Seperti yang kita ketahui Catur Brata Penyepian merupakan empat pantangan yang utama, dalam catur brata penyepian terdiri dari:
- Amati Geni ( Tidak boleh menyalakan api)
- Amati Karya ( Tidak boleh bekerja)
- Amati lelungan (Tidak boleh bepergian)
- Amati Lelanguan (tidak boleh bersenang-senang)
Sebagai seorang umat Hindu seharusnya menjadikan momen Hari Raya Nyepi untuk melaksanakan refleksi spiritual. Namun realitanya yang terlihat dilapangan tidak semua umat umat hindu menjalankan catur brata penyepian secara disiplin.
Dulu tradisi-tradisi Hari Raya Nyepi sangatlah kental, dijalankan sesuai yang sudah ditentukan. Suasana yang hening sangatlah terasa di seluruh pelosok Bali. Namun diera digital dan globalisasi ini, hal tersebut semakin menghilang.
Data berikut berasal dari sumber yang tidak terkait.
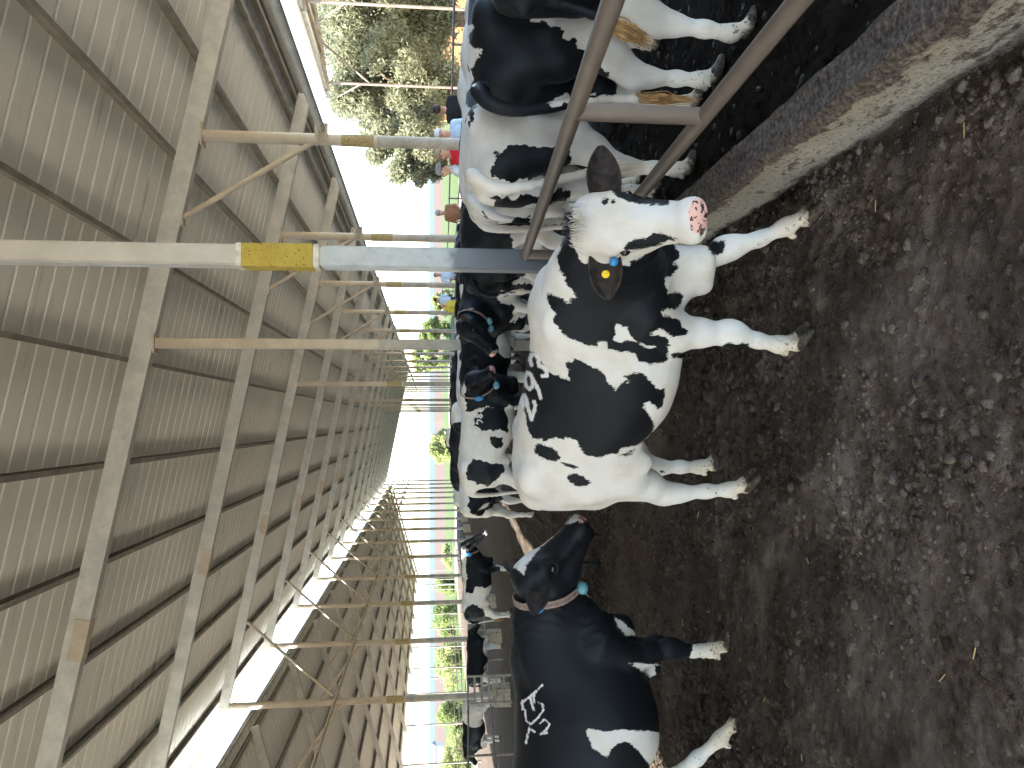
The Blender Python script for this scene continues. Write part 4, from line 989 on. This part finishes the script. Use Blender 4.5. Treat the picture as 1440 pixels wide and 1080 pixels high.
    far_cow(655, 12.2, 200, 1.05, 'white-backed black cow behind the two black cows', 1, [(-.1, -.05, 1.3, -.18), (.35, 0, 1.3, -.12), (.5, 0, .4, -.3)])
    far_cow(770, 9.8, 24, 1.06, 'black cow with its head low, far right behind the cow with the white udder', 1, [(.2, 0, 1.3, -.12)])
    far_cow(905, 6.6, 12, 1.13, 'pale cow whose long back shows above the black-rumped cow', -1, [(-.45, -.25, 1.2, .22), (.2, -.3, .9, .3)])
    far_cow(520, 15.5, 40, 1.05, 'black cow with a white patch over its hip, between the two thin posts', 1, [(-.5, -.15, 1.15, -.22), (.4, 0, .5, -.3)], dz=.12)
    far_cow(610, 14.8, 150, 1.05, 'blotchy cow standing behind the thin square post', 1, [(-.2, .2, 1.2, -.2), (.3, .2, 1.0, -.25), (.3, 0, .4, -.3)], dz=.05)
    far_cow(462, 24, 100, 1.05, 'far white-flanked cow beneath the lone utility pole', -1, [(.3, 0, 1.1, .35), (-.3, 0, 1.2, .2)], dz=.25)
    far_cow(700, 14.0, 30, 1.06, 'black cow just visible behind the tall square post', 1, [(.1, 0, 1.3, -.14)], dz=.03)
    far_cow(598, 11.9, 170, 1.06, 'black cow standing between the collared cow and the cow with brand 28', 1, [(.5, 0, .35, -.3), (0, .2, .6, -.2)])
    # a dark cow resting behind the black cow
    s = base_spec((-2.25, 7.6, -.50), 185, 1.0, 'dark cow lying down, only its back showing over the black cow', base=1, skip=('FL', 'FR', 'HL', 'HR'), poll=(1.0, .1, 1.10), muzzle=(1.34, .22, .80))
    s['blobs'] = [(.35, .2, 1.22, -.07)]; s.pop('switch'); out.append(make_cow(s))
    return out
# ------------------------------------------------------------------ people
SKIN = plain('tanned_skin', (.42, .24, .16), .55, .4, var=.08); SKIN2 = plain('fair_skin', (.55, .34, .25), .55, .4, var=.08)
def cloth(name, c): return plain(name, c, .9, .15, var=.12, scale=14, bump=.3)
def person(loc, face, label, shirt, trousers, hair, skin=None, cap=None, cap_back=False, lean=0.0, arm=.25, height=1.72, sleeve=.55, emblem=None, headturn=0.0):
    """standing figure, facing angle `face` (0 = +X)"""
    skin = skin or SKIN; k = height/1.75
    def P(x, y, z): return np.array((x+lean*max(0, z-.95), y, z))*k
    S = SDF(); T = SDF(); L = SDF()
    for B, g, kk in ((S, 0.0, .05), (T, .014, .05)):
        B.chain([P(0, 0, .98), P(.01, 0, 1.15), P(.0, 0, 1.32)], [.125*k+g, .12*k+g, .13*k+g], .08)
        for s in (-1, 1):
            B.cone(P(0, s*.07, 1.0), P(0, s*.085, 1.34), .09*k+g, .085*k+g, .08)
            B.cone(P(-.01, s*.06, 1.43), P(-.01, s*.175, 1.405), .055*k+g, .06*k+g, .07)
            sh = P(-.01, s*.195, 1.395); el = P(.02+.10*arm, s*(.25), 1.12); wr = P(.10+.55*arm, s*(.21-.1*arm), .92+.35*arm)
            if g: B.cone(sh, sh+(el-sh)*min(1, sleeve*1.6), .056*k+g, .048*k+g, .05)
            else:
                B.chain([sh, el, wr], [.055*k, .043*k, .030*k], .04)
                d = unit(wr-el); pa = wr+d*.045*k; B.cone(wr, pa, .026*k, .034*k, .02); sd = unit(np.cross(d, (0, 0, 1)))
                up = np.cross(sd, d)
                for i, fl in enumerate((.066, .078, .075, .06)):
                    o = pa+sd*(-.027+.018*i)*k+d*.03*k; B.cone(o, o+d*fl*.55*k-up*.006, .0095*k, .0085*k, .008); B.cone(o+d*fl*.55*k-up*.006, o+d*fl*k-up*.025*k, .0085*k, .007*k, .008)
                o = wr+sd*.03*k*(-s)+d*.02*k; B.cone(o, o+d*.05*k-sd*s*.025*k, .011*k, .009*k, .012)
    for B, g in ((S, 0.0), (L, .014)):
        for s in (-1, 1):
            B.chain([P(0, s*.095, .94), P(.02, s*.10, .52), P(-.01, s*.105, .10)], [.092*k+g, .062*k+g, .042*k+g], .06)
            if not g: B.cone(P(-.03, s*.105, .045), P(.17, s*.12, .035), .045*k, .035*k, .04)
        B.cone(P(0, -.05, .97), P(0, .05, .97), .11*k+g, .11*k+g, .06)
    # neck and head
    S.cone(P(-.01, 0, 1.40), P(.015, 0, 1.53), .06*k, .055*k, .05); c, sn = math.cos(headturn), math.sin(headturn)
    def Hd(x, y, z): return P(.02, 0, 0)*0+P(.02+x*c-y*sn, x*sn+y*c, z)
    S.ell(Hd(0, 0, 1.645), (.095*k, .078*k, .105*k), None, .04); S.ell(Hd(.025, 0, 1.585), (.068*k, .06*k, .07*k), None, .04)
    S.cone(Hd(.088, 0, 1.645), Hd(.108, 0, 1.605), .010*k, .017*k, .02)
    S.cone(Hd(.078, -.018, 1.568), Hd(.078, .018, 1.568), .011*k, .011*k, .012)
    for s in (-1, 1):
        S.ell(Hd(.083, s*.033, 1.648), (.012*k, .016*k, .011*k), None, .012, -1); S.ell(Hd(-.005, s*.080, 1.635), (.022*k, .010*k, .032*k), None, .012)
    V, Q = S.mesh(.0125); me = np_mesh('person', V, Q); o = link_mesh('person', me, skin, None, True)
    o.location = loc; o.rotation_euler = (0, 0, face); tag(o, label, 'person')
    for nm, B, m in (('shirt', T, shirt), ('trousers', L, trousers)):
        V, Q = B.mesh(.017); V = V.copy()
        if nm == 'shirt': pass
        link_mesh(nm, np_mesh(nm, V, Q), m, o, True)
    mb = MB()
    for s in (-1, 1): mb.ball(Hd(.083, s*.033, 1.648), .0115*k, None, 8, 6)
    mb.build('eyes', EYE, o, True)
    if hair:
        Hs = SDF(); Hs.ell(Hd(-.018, 0, 1.672), (.098*k, .089*k, .098*k), None, .02)
        Hs.ell(Hd(.075, 0, 1.61), (.085*k, .075*k, .105*k), None, .02, -1); V, Q = Hs.mesh(.012); link_mesh('hair', np_mesh('hair', V, Q), hair, o, True)
    if cap:
        Cs = SDF(); Cs.ell(Hd(-.005, 0, 1.70), (.112*k, .098*k, .085*k), None, .02); Cs.ell(Hd(0, 0, 1.60), (.16*k, .13*k, .085*k), None, .01, -1)
        b = -1 if cap_back else 1; Cs.ell(Hd(b*.13, 0, 1.690), (.085*k, .075*k, .010*k), None, .015); V, Q = Cs.mesh(.011); link_mesh('cap', np_mesh('cap', V, Q), cap, o, True)
    if emblem:
        mb = MB(); x0 = .158*k
        q = P(.0, 0, 1.27); z = q[2]; mb.add([(x0+lean*.3, -.07, z-.05), (x0+lean*.3, .07, z-.05), (x0+lean*.32, .0, z+.05), (x0+lean*.3+.006, 0, z-.03)], [(0, 1, 3), (1, 2, 3), (2, 0, 3)]); mb.build('shirt_print', emblem, o)
    return o
def at_u(u, Y): return (u-488)/1080*Y
BLK = cloth('black_cotton', (.02, .021, .024)); WHT = cloth('white_cotton', (.62, .66, .74)); RED = cloth('red_cotton', (.55, .03, .05)); PBL = cloth('pale_blue_cotton', (.45, .58, .75)); JEAN = cloth('dark_denim', (.05, .06, .09)); KHA = cloth('khaki_cotton', (.30, .25, .17)); GRY = cloth('grey_cotton', (.30, .30, .31)); BRN = cloth('brown_cotton', (.25, .13, .08)); NAVY = cloth('navy_cotton', (.03, .04, .08))
HAIRD = plain('dark_hair', (.03, .022, .018), .6); HAIRB = plain('brown_hair', (.09, .055, .035), .6)
def people():
    z = lambda x, y: float(lie(np.array(x), np.array(y)))
    def put(u, Y, *a, dz=0.0, **k):
        x = at_u(u, Y); return person((x, Y, z(x, Y)+dz), *a, **k)
    put(932, 14.6, R(75), 'person in a black t-shirt with short hair, seen from behind by the tree', BLK, JEAN, HAIRD, skin=SKIN, arm=.6, dz=.08, headturn=.2)
    put(897, 14.0, R(-110), 'person in a white cap and pale top half hidden by the round post', PBL, JEAN, HAIRB, skin=SKIN2, cap=WHT, arm=.3, dz=.02)
    put(868, 13.6, R(-150), 'person in a bright red shirt and pale cap beside the round post', RED, KHA, HAIRB, skin=SKIN, cap=KHA, arm=.4, emblem=GRY, dz=.02)
    put(846, 13.9, R(160), 'person in a white shirt and grey cap turned away next to the red shirt', WHT, JEAN, HAIRD, skin=SKIN2, cap=GRY, cap_back=True, arm=.3, dz=.0, headturn=.3)
    put(783, 23, R(-120), 'person in a brown top and grey hat far beyond the cows', BRN, JEAN, HAIRD, cap=GRY, dz=.1)
    put(694, 30, R(-95), 'dark-haired person in a pale blue shirt, the one nearer the tall square post', PBL, NAVY, HAIRD, dz=.25)
    put(657, 33, R(60), 'person in a pale blue shirt bending away, beside the yellow-shirted one', PBL, JEAN, HAIRD, dz=.3, lean=.25)
    put(649, 29, R(-60), 'person in a dull yellow shirt beside the bending one in pale blue', cloth('yellow_cotton', (.45, .36, .05)), NAVY, HAIRD, dz=.05)
# ------------------------------------------------------------------ loose dung and earth
def ico(sub):
    bm = bmesh.new(); bmesh.ops.create_icosphere(bm, subdivisions=sub, radius=1.0); bm.verts.ensure_lookup_table()
    v = np.array([p.co for p in bm.verts]); f = np.array([[p.index for p in q.verts] for q in bm.faces]); bm.free(); return v, f
def scatter(n, x0, x1, y0, y1, smin_, smax, seed, dens, sub, flat):
    g = np.random.default_rng(seed); bv, bf = ico(sub)
    x = g.uniform(x0, x1, n*4); y = y0+(y1-y0)*g.uniform(0, 1, n*4)**1.4; keep = (g.uniform(0, 1, n*4) < dens(x, y)) & ~((x > CURB0-.02) & (x < CURB1+.02)); x = x[keep][:n]; y = y[keep][:n]; m = len(x)
    s = smin_*(smax/smin_)**(g.uniform(0, 1, m)**2.0)
    vs = np.zeros((m, len(bv), 3))
    for k in range(24):                                  # two dozen lump shapes
        sel = np.arange(m) % 24 == k; sh = bv*(1+.24*g.normal(0, 1, len(bv))[:, None])
        a = g.uniform(0, 6.28, sel.sum()); c, sn = np.cos(a), np.sin(a); sc = s[sel][:, None]
        ax = g.uniform(.7, 1.5, (sel.sum(), 1)); X_ = sh[None, :, 0]*ax; Y_ = sh[None, :, 1]
        vs[sel, :, 0] = (X_*c[:, None]-Y_*sn[:, None])*sc; vs[sel, :, 1] = (X_*sn[:, None]+Y_*c[:, None])*sc; vs[sel, :, 2] = sh[None, :, 2]*sc*g.uniform(flat*.6, flat*1.3, (sel.sum(), 1))
    zz = lie(x, y)+clods(x, y)*np.clip((30-y)/15, 0, 1)*np.where(x > CURB1, .6, 1)+np.where(x > CURB1, .08, 0)
    vs += np.stack([x, y, zz+s*.05], 1)[:, None, :]
    return vs.reshape(-1, 3), (bf[None]+(np.arange(m)*len(bv))[:, None, None]).reshape(-1, 3)
LM = Mat('dung_lumps', .95, .03); zones(LM)              # the same earth, each lump a shade of its own
_l = LM.b.inputs['Base Color'].links[0].from_socket; _v = LM.math('ADD', .55, LM.math('MULTIPLY', LM.n('ShaderNodeNewGeometry').outputs['Random Per Island'], 1.0))
_m = LM.n('ShaderNodeMix', data_type='RGBA', blend_type='MULTIPLY'); _m.inputs[0].default_value = 1; LM.l(_l, _m.inputs[6]); LM.l(_v, _m.inputs[7]); LM.color(_m.outputs[2])
dn = lambda x, y: np.clip(vnoise(x*.9+3, y*.9, 9)*1.5-.15, .12, 1)*np.clip(vnoise(x*3, y*3, 77)*1.5-.1, .15, 1)
V1, F1 = scatter(20000, -3.6, 1.12, 1.75, 10, .006, .026, 3, dn, 2, .6); V2, F2 = scatter(60000, -3.8, 1.12, 1.75, 12, .004, .013, 5, dn, 1, .8); V3, F3 = scatter(500, 1.34, 3.2, 2.2, 7, .008, .035, 8, lambda x, y: np.ones_like(x), 2, .32)
def lump(name, V, F, mat, label): me = np_mesh(name, V, F); me.shade_smooth(); o = link_mesh(name, me, mat); tag(o, label, 'dung', kind='stuff')
lump('dung_clods', np.concatenate([V1, V2]), np.concatenate([F1, F2+len(V1)]), LM.m, 'loose crumbs and clods of dried dung strewn over the yard floor')
WC = Mat('wet_dung', .35, .4); WC.color(WC.mix(WC.noise(40, 3), (.006, .0055, .005), (.026, .021, .016))); WC.rough(WC.mix(WC.noise(9, 3), (.35, .35, .35), (.85, .85, .85))); WC.bump(WC.noise(120, 3), .6, .005)
lump('wet_dung_clods', V3, F3, WC.m, 'wet black dung lumps on the lane behind the kerb')
ST = plain('straw', (.45, .34, .16), .8, var=.25, scale=20)
mb = MB(); g_ = random.Random(4)
for i in range(36):
    x = g_.uniform(-2.4, 1.05); y = g_.uniform(2.0, 5.5); a = g_.uniform(0, 6.28); L_ = g_.uniform(.012, .05); z = float(lie(np.array(x), np.array(y))+clods(np.array([x]), np.array([y]))[0])+.012
    mb.beam((x, y, z), (x+math.cos(a)*L_, y+math.sin(a)*L_, z+g_.uniform(-.004, .01)), .003, .002)
tag(mb.build('straw_bits', ST), 'stray bits of pale straw on the dung floor', 'straw', kind='stuff')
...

Adapun beberapa tantangan yang dihadapi dalam persoalan berikut yaitu :
- Adanya ketergantungan pada teknologi, banyaknya masyarakat yang diam dirumah, namun tetap aktif di media sosial, hal ini mengurangi efisiensi keheningan batin.
- Sektor Pariwisata yang tetap buka, Banyaknya hotel yang ada di Bali dan masih menyediakan layanan bagi wisatawan dan juga banyaknya karyawan hotel yang tetap dipekerjakan menimbulkan perdebatan terkait kesakralan hari raya nyepi.
- Kurangnya kesadaran masyarakat, banyaknya masyarakat khususnya generasi muda yang memiliki pandangan bahwa hari raya nyepi merupakan hari libur dan hari bermalas-malasan tanpa memahami filosofi mendalam dibaliknya.
Lalu Apakah Catur Brata Penyepian masih relevan?
Meskipun banyak menghadapi tantangan, tidak sedikit masyarakat hindu di bali yang masih menjaga kesakralan dari hari raya nyepi. Masih banyak masyarakat hindu yang melaksanakan catur brata penyepian. Selain itu juga kesadaran masyarakat bahwa melaksanakan catur brata penyepian juga memberikan manfaat yang baik untuk kesehatan mental yang baik seperti konsep “Mindfulness” dalam psikologi modern dan semakin menguatkan nilai spiritual.
Namun kali ini seluruh ketupusan ada di tangan masyarakat hindu khususnya di Bali: Akankah catur brata penyepian tetap menjadi tradisi Sakral yang diwariskan atau hanya akan menjadi sebuah formalitas yang kehilangan makna?